## DO THIS:
Below are some records. Copy every line in them that holds "picture".

## START INFORMATION SUPPLIED

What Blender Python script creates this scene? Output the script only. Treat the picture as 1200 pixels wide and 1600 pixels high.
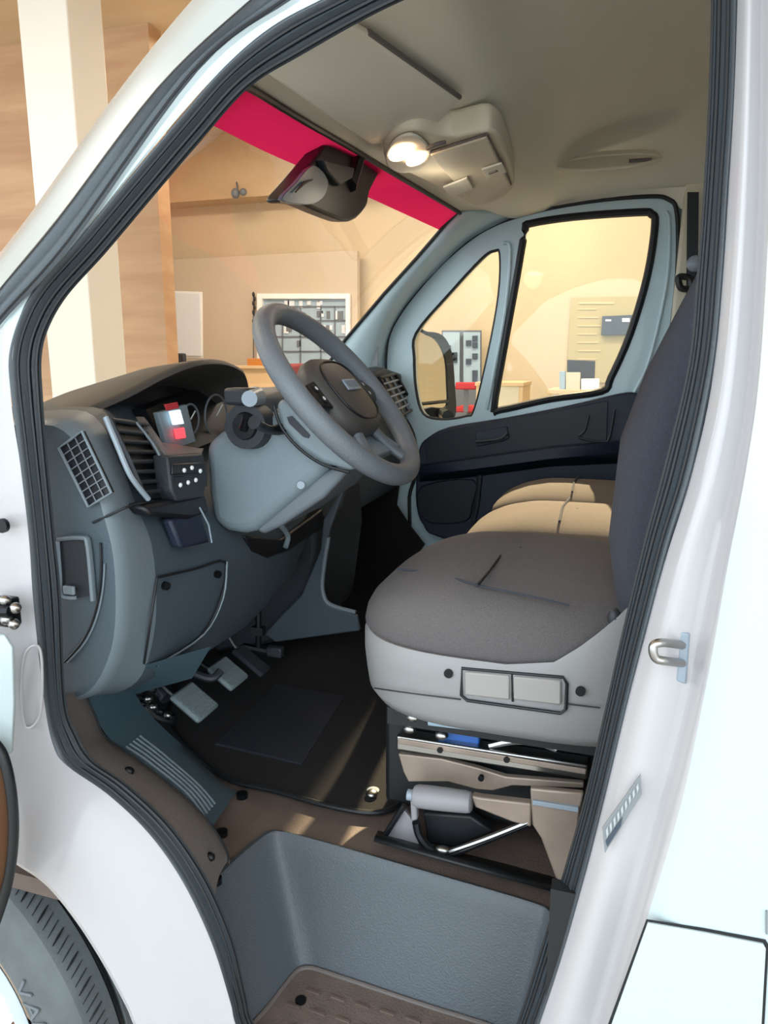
import bpy, bmesh, math, random
from mathutils import Vector, Matrix
random.seed(4)
V = Vector
sc = bpy.context.scene
for o in list(bpy.data.objects): bpy.data.objects.remove(o)

# ------------------------------------------------------------------ camera, sky, sun, lamps, exposure
CAM = V((0.0, -0.8, 1.52)); F = 1155.0; YAW = math.radians(18.0); PIT = math.radians(11.6)
cd = bpy.data.cameras.new('camera'); cam = bpy.data.objects.new('camera', cd); sc.collection.objects.link(cam)
cd.sensor_fit = 'VERTICAL'; cd.sensor_height = 36; cd.sensor_width = 27; cd.lens = 36*F/1600; cd.clip_start = .02
cam.location = CAM; cam.rotation_euler = (math.pi/2-PIT, 0, YAW); sc.camera = cam
sc.view_settings.view_transform = 'Standard'; sc.view_settings.look = 'None'
sc.view_settings.gamma = 1; sc.view_settings.use_curve_mapping = False
sc.view_settings.exposure = 1.72
w = bpy.data.worlds.new('world'); sc.world = w; w.use_nodes = True
bg = w.node_tree.nodes['Background']; bg.inputs[0].default_value = (.80, .92, 1, 1); bg.inputs[1].default_value = 1.15
def lamp(name, kind, loc, rot, energy, color, **k):
    l = bpy.data.lights.new(name, kind); l.energy = energy; l.color = color
    for a, b in k.items(): setattr(l, a, b)
    o = bpy.data.objects.new(name, l); sc.collection.objects.link(o); o.location = loc; o.rotation_euler = rot
    return o
sd = V((0.04, 1.0, 0.74)).normalized()
lamp('sun', 'SUN', (0, 6, 8), sd.to_track_quat('Z', 'Y').to_euler(), 4.5, (1, .80, .52), angle=.01)
lamp('map_lamp_light', 'POINT', (-.44, .92, 1.88), (0, 0, 0),   .07, (1, .86, .66), shadow_soft_size=.04)
for i, (x, y) in enumerate([(-4.5, 1.0), (-4.5, 6.6), (-1.0, 7.6), (3.0, 5.0), (1.5, 1.5)]):
    lamp('ceiling_fill_light', 'AREA', (x, y, 4.50), (0, 0, 0), 46, (1, .87, .71), shape='RECTANGLE', size=1.8, size_y=.5)  # unseen warm fill lights, added below the ceiling to brighten the showroom

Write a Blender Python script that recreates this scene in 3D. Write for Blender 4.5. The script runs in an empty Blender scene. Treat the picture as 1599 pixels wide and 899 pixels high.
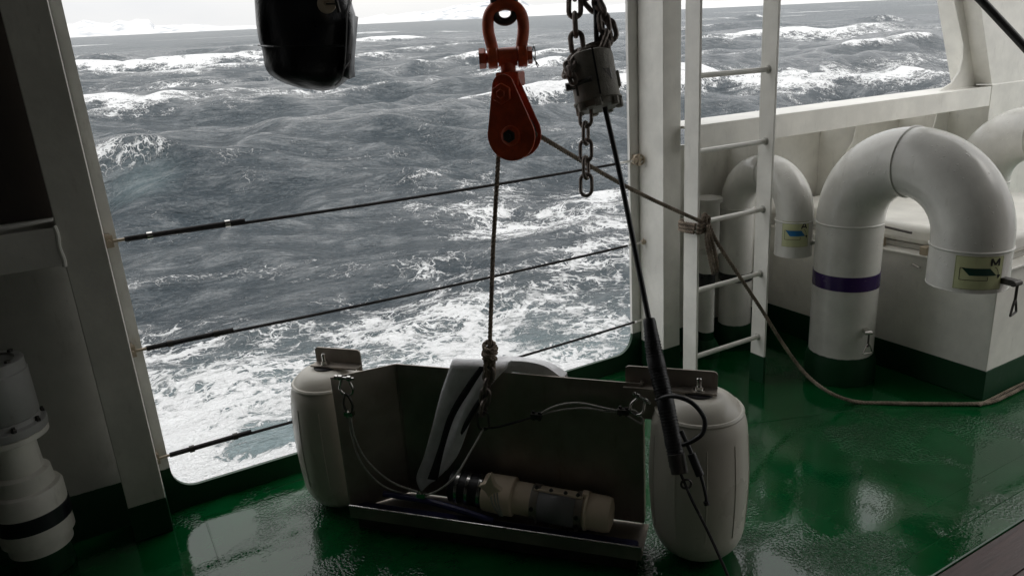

## END INFORMATION SUPPLIED

## CORRECT RESULT:
What Blender Python script creates this scene? Output the script only. Treat the picture as 1200 pixels wide and 1600 pixels high.
Write a Blender Python script that recreates this scene in 3D. Write for Blender 4.5. The script runs in an empty Blender scene. Treat the picture as 1599 pixels wide and 899 pixels high.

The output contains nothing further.